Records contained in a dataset
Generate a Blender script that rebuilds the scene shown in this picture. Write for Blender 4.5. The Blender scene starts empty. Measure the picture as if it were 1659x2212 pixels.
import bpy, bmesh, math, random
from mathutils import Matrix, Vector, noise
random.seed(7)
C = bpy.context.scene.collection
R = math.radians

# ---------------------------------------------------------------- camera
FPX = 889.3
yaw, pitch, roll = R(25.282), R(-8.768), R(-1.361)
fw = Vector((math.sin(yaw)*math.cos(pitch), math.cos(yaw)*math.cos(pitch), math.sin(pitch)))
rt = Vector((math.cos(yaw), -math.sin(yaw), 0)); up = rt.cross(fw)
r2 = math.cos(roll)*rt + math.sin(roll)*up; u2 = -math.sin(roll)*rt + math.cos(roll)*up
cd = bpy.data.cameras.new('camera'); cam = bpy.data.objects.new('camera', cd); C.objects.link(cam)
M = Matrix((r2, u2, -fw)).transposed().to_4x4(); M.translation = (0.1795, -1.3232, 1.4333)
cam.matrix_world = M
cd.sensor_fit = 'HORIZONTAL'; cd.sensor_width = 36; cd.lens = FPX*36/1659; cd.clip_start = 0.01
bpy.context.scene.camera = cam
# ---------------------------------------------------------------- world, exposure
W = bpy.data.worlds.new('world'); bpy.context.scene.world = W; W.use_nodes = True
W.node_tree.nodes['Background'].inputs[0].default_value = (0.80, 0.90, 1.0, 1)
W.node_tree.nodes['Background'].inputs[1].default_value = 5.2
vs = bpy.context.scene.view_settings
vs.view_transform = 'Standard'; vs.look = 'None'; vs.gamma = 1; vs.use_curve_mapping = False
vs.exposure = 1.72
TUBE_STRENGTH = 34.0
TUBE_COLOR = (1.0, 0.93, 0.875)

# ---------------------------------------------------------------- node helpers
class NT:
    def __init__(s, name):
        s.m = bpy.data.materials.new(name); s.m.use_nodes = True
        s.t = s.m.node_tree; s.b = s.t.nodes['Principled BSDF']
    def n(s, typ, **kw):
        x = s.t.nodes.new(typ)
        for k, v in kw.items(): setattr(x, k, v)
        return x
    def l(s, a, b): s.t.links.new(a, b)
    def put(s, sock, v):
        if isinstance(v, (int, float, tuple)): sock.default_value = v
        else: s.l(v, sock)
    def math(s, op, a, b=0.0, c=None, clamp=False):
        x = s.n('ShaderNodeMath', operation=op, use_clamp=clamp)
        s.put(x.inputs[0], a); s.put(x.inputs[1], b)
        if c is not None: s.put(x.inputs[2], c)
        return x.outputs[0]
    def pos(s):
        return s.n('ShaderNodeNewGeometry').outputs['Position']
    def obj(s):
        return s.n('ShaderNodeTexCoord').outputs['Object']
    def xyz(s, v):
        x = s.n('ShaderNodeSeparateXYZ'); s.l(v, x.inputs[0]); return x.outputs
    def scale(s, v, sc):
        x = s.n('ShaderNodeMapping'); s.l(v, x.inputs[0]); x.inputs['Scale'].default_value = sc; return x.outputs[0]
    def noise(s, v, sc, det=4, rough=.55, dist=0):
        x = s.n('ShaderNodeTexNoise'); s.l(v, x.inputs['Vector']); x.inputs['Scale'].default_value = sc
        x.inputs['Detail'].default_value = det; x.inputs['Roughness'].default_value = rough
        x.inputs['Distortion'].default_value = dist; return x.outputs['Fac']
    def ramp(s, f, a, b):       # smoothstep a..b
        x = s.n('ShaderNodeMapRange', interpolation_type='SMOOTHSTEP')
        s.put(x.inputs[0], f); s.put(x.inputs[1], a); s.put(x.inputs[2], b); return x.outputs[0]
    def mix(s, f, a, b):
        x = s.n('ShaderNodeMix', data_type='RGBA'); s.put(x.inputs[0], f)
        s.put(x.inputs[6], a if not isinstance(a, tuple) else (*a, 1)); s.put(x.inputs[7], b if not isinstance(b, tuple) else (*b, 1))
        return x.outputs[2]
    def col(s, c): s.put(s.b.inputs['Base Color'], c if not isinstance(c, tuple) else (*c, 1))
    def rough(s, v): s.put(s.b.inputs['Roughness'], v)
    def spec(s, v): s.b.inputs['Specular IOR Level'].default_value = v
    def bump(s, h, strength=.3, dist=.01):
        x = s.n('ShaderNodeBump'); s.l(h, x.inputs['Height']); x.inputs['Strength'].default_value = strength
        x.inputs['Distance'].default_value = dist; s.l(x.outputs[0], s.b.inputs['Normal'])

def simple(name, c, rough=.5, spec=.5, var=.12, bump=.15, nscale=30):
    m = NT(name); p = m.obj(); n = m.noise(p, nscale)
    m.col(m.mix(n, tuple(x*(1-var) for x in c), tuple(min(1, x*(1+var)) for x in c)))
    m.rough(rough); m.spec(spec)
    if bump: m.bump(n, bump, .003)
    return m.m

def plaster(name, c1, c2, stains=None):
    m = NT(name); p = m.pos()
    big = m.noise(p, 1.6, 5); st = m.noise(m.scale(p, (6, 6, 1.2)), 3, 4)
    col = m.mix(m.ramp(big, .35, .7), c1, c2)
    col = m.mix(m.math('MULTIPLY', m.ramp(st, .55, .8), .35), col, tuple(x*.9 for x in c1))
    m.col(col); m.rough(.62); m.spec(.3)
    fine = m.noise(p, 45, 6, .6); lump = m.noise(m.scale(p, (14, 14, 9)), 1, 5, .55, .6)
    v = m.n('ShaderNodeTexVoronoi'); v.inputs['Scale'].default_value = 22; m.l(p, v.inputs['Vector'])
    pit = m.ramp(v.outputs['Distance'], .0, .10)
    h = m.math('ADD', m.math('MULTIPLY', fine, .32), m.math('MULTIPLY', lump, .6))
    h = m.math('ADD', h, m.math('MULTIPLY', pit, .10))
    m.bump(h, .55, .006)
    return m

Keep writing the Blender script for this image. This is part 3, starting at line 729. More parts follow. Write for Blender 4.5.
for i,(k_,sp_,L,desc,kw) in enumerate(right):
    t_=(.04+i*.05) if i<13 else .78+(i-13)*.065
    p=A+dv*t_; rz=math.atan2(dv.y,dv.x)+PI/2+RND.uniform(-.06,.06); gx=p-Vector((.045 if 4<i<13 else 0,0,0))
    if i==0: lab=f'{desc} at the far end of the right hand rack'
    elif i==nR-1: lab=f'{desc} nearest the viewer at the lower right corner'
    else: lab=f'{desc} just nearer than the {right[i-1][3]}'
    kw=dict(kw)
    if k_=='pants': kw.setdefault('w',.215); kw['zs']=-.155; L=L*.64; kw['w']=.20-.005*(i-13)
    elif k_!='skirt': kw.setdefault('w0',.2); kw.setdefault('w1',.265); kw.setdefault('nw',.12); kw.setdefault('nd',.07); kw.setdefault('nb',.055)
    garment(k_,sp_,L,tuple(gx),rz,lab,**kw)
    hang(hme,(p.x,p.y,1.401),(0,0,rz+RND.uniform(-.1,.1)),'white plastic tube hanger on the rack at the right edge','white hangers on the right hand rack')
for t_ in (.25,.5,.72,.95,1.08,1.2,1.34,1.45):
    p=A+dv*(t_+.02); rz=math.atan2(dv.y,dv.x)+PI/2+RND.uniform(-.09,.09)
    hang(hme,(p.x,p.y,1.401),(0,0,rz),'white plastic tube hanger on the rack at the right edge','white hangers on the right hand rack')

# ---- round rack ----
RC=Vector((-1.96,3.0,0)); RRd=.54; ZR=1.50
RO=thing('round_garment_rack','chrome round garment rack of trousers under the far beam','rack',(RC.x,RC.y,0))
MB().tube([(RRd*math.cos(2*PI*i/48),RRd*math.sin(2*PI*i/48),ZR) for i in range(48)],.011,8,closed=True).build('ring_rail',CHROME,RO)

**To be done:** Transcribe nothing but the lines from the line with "Keep writing the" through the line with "hang(hme,(p.x,p.y,1.401),(0,0,rz),'white plastic tube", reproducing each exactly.

**Written solution:**
Keep writing the Blender script for this image. This is part 3, starting at line 729. More parts follow. Write for Blender 4.5.
for i,(k_,sp_,L,desc,kw) in enumerate(right):
    t_=(.04+i*.05) if i<13 else .78+(i-13)*.065
    p=A+dv*t_; rz=math.atan2(dv.y,dv.x)+PI/2+RND.uniform(-.06,.06); gx=p-Vector((.045 if 4<i<13 else 0,0,0))
    if i==0: lab=f'{desc} at the far end of the right hand rack'
    elif i==nR-1: lab=f'{desc} nearest the viewer at the lower right corner'
    else: lab=f'{desc} just nearer than the {right[i-1][3]}'
    kw=dict(kw)
    if k_=='pants': kw.setdefault('w',.215); kw['zs']=-.155; L=L*.64; kw['w']=.20-.005*(i-13)
    elif k_!='skirt': kw.setdefault('w0',.2); kw.setdefault('w1',.265); kw.setdefault('nw',.12); kw.setdefault('nd',.07); kw.setdefault('nb',.055)
    garment(k_,sp_,L,tuple(gx),rz,lab,**kw)
    hang(hme,(p.x,p.y,1.401),(0,0,rz+RND.uniform(-.1,.1)),'white plastic tube hanger on the rack at the right edge','white hangers on the right hand rack')
for t_ in (.25,.5,.72,.95,1.08,1.2,1.34,1.45):
    p=A+dv*(t_+.02); rz=math.atan2(dv.y,dv.x)+PI/2+RND.uniform(-.09,.09)
    hang(hme,(p.x,p.y,1.401),(0,0,rz),'white plastic tube hanger on the rack at the right edge','white hangers on the right hand rack')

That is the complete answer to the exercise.